§ **EXERCISE DETAILS**
Please repeat all of the listing exactly.

§ **DATASET SECTION**
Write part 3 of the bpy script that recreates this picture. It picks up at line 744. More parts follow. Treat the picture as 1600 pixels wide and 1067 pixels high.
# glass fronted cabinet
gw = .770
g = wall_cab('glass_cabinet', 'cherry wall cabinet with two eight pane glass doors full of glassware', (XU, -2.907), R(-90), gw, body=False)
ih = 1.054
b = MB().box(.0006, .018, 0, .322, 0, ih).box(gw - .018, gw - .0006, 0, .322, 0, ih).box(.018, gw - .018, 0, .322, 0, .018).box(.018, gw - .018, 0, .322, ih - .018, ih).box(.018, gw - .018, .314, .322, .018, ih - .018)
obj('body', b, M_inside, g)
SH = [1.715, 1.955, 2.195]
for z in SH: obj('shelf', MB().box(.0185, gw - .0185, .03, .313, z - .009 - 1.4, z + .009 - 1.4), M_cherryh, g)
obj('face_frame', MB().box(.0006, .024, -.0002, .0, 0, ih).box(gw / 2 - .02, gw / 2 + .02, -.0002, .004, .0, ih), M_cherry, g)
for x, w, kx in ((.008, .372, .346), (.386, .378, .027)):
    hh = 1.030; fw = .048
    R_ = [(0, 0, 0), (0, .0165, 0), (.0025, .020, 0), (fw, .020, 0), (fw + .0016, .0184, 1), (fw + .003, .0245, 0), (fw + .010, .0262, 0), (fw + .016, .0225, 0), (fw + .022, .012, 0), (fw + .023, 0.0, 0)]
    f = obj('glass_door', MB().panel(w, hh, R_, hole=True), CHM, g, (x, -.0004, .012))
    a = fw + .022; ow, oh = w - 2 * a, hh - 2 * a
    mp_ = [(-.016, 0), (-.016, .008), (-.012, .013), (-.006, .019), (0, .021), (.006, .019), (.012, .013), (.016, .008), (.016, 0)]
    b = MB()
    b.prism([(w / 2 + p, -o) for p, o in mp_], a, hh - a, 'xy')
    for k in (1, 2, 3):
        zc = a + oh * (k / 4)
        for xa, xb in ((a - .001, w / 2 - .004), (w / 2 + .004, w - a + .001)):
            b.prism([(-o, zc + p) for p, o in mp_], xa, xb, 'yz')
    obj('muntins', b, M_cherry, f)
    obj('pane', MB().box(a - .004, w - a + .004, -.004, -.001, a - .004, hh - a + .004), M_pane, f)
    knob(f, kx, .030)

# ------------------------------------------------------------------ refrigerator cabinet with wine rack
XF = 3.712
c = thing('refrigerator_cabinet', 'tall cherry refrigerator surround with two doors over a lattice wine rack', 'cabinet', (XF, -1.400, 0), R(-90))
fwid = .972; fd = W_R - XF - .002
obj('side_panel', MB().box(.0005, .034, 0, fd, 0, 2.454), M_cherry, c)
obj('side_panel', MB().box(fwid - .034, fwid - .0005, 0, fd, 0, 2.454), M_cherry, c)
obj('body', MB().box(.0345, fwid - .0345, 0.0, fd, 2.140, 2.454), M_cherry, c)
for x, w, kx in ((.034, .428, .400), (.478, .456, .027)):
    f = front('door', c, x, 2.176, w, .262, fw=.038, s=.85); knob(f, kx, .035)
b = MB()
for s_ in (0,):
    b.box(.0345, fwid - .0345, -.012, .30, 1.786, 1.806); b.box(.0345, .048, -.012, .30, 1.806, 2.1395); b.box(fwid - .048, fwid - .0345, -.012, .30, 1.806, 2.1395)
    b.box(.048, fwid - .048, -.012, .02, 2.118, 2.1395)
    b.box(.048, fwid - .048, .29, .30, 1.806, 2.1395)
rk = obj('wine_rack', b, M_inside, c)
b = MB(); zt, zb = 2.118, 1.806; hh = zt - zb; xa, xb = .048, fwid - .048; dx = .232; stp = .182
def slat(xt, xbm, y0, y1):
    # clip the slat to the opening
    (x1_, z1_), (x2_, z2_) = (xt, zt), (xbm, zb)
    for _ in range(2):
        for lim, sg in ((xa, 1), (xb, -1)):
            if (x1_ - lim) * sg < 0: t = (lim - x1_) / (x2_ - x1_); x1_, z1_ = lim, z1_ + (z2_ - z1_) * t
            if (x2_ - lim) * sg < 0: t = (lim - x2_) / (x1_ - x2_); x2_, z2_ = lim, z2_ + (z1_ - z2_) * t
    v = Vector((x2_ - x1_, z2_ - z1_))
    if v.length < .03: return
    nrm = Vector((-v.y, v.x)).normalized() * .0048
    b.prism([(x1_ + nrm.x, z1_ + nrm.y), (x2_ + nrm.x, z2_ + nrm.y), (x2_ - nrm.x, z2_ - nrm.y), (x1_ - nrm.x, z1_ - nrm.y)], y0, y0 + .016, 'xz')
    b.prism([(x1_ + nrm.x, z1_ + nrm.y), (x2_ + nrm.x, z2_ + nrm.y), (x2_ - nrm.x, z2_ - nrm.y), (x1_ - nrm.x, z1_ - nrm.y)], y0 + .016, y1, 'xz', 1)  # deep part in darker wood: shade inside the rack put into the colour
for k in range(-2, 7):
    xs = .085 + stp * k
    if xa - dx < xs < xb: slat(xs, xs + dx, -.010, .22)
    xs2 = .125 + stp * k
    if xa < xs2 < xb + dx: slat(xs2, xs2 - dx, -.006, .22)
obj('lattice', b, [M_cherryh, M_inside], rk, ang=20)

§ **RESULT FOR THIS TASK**
Write part 3 of the bpy script that recreates this picture. It picks up at line 744. More parts follow. Treat the picture as 1600 pixels wide and 1067 pixels high.
# glass fronted cabinet
gw = .770
g = wall_cab('glass_cabinet', 'cherry wall cabinet with two eight pane glass doors full of glassware', (XU, -2.907), R(-90), gw, body=False)
ih = 1.054
b = MB().box(.0006, .018, 0, .322, 0, ih).box(gw - .018, gw - .0006, 0, .322, 0, ih).box(.018, gw - .018, 0, .322, 0, .018).box(.018, gw - .018, 0, .322, ih - .018, ih).box(.018, gw - .018, .314, .322, .018, ih - .018)
obj('body', b, M_inside, g)
SH = [1.715, 1.955, 2.195]
for z in SH: obj('shelf', MB().box(.0185, gw - .0185, .03, .313, z - .009 - 1.4, z + .009 - 1.4), M_cherryh, g)
obj('face_frame', MB().box(.0006, .024, -.0002, .0, 0, ih).box(gw / 2 - .02, gw / 2 + .02, -.0002, .004, .0, ih), M_cherry, g)
for x, w, kx in ((.008, .372, .346), (.386, .378, .027)):
    hh = 1.030; fw = .048
    R_ = [(0, 0, 0), (0, .0165, 0), (.0025, .020, 0), (fw, .020, 0), (fw + .0016, .0184, 1), (fw + .003, .0245, 0), (fw + .010, .0262, 0), (fw + .016, .0225, 0), (fw + .022, .012, 0), (fw + .023, 0.0, 0)]
    f = obj('glass_door', MB().panel(w, hh, R_, hole=True), CHM, g, (x, -.0004, .012))
    a = fw + .022; ow, oh = w - 2 * a, hh - 2 * a
    mp_ = [(-.016, 0), (-.016, .008), (-.012, .013), (-.006, .019), (0, .021), (.006, .019), (.012, .013), (.016, .008), (.016, 0)]
    b = MB()
    b.prism([(w / 2 + p, -o) for p, o in mp_], a, hh - a, 'xy')
    for k in (1, 2, 3):
        zc = a + oh * (k / 4)
        for xa, xb in ((a - .001, w / 2 - .004), (w / 2 + .004, w - a + .001)):
            b.prism([(-o, zc + p) for p, o in mp_], xa, xb, 'yz')
    obj('muntins', b, M_cherry, f)
    obj('pane', MB().box(a - .004, w - a + .004, -.004, -.001, a - .004, hh - a + .004), M_pane, f)
    knob(f, kx, .030)

# ------------------------------------------------------------------ refrigerator cabinet with wine rack
XF = 3.712
c = thing('refrigerator_cabinet', 'tall cherry refrigerator surround with two doors over a lattice wine rack', 'cabinet', (XF, -1.400, 0), R(-90))
fwid = .972; fd = W_R - XF - .002
obj('side_panel', MB().box(.0005, .034, 0, fd, 0, 2.454), M_cherry, c)
obj('side_panel', MB().box(fwid - .034, fwid - .0005, 0, fd, 0, 2.454), M_cherry, c)
obj('body', MB().box(.0345, fwid - .0345, 0.0, fd, 2.140, 2.454), M_cherry, c)
for x, w, kx in ((.034, .428, .400), (.478, .456, .027)):
    f = front('door', c, x, 2.176, w, .262, fw=.038, s=.85); knob(f, kx, .035)
b = MB()
for s_ in (0,):
    b.box(.0345, fwid - .0345, -.012, .30, 1.786, 1.806); b.box(.0345, .048, -.012, .30, 1.806, 2.1395); b.box(fwid - .048, fwid - .0345, -.012, .30, 1.806, 2.1395)
    b.box(.048, fwid - .048, -.012, .02, 2.118, 2.1395)
    b.box(.048, fwid - .048, .29, .30, 1.806, 2.1395)
rk = obj('wine_rack', b, M_inside, c)
b = MB(); zt, zb = 2.118, 1.806; hh = zt - zb; xa, xb = .048, fwid - .048; dx = .232; stp = .182
def slat(xt, xbm, y0, y1):
    # clip the slat to the opening
    (x1_, z1_), (x2_, z2_) = (xt, zt), (xbm, zb)
    for _ in range(2):
        for lim, sg in ((xa, 1), (xb, -1)):
            if (x1_ - lim) * sg < 0: t = (lim - x1_) / (x2_ - x1_); x1_, z1_ = lim, z1_ + (z2_ - z1_) * t
            if (x2_ - lim) * sg < 0: t = (lim - x2_) / (x1_ - x2_); x2_, z2_ = lim, z2_ + (z1_ - z2_) * t
    v = Vector((x2_ - x1_, z2_ - z1_))
    if v.length < .03: return
    nrm = Vector((-v.y, v.x)).normalized() * .0048
    b.prism([(x1_ + nrm.x, z1_ + nrm.y), (x2_ + nrm.x, z2_ + nrm.y), (x2_ - nrm.x, z2_ - nrm.y), (x1_ - nrm.x, z1_ - nrm.y)], y0, y0 + .016, 'xz')
    b.prism([(x1_ + nrm.x, z1_ + nrm.y), (x2_ + nrm.x, z2_ + nrm.y), (x2_ - nrm.x, z2_ - nrm.y), (x1_ - nrm.x, z1_ - nrm.y)], y0 + .016, y1, 'xz', 1)  # deep part in darker wood: shade inside the rack put into the colour
for k in range(-2, 7):
    xs = .085 + stp * k
    if xa - dx < xs < xb: slat(xs, xs + dx, -.010, .22)
    xs2 = .125 + stp * k
    if xa < xs2 < xb + dx: slat(xs2, xs2 - dx, -.006, .22)
obj('lattice', b, [M_cherryh, M_inside], rk, ang=20)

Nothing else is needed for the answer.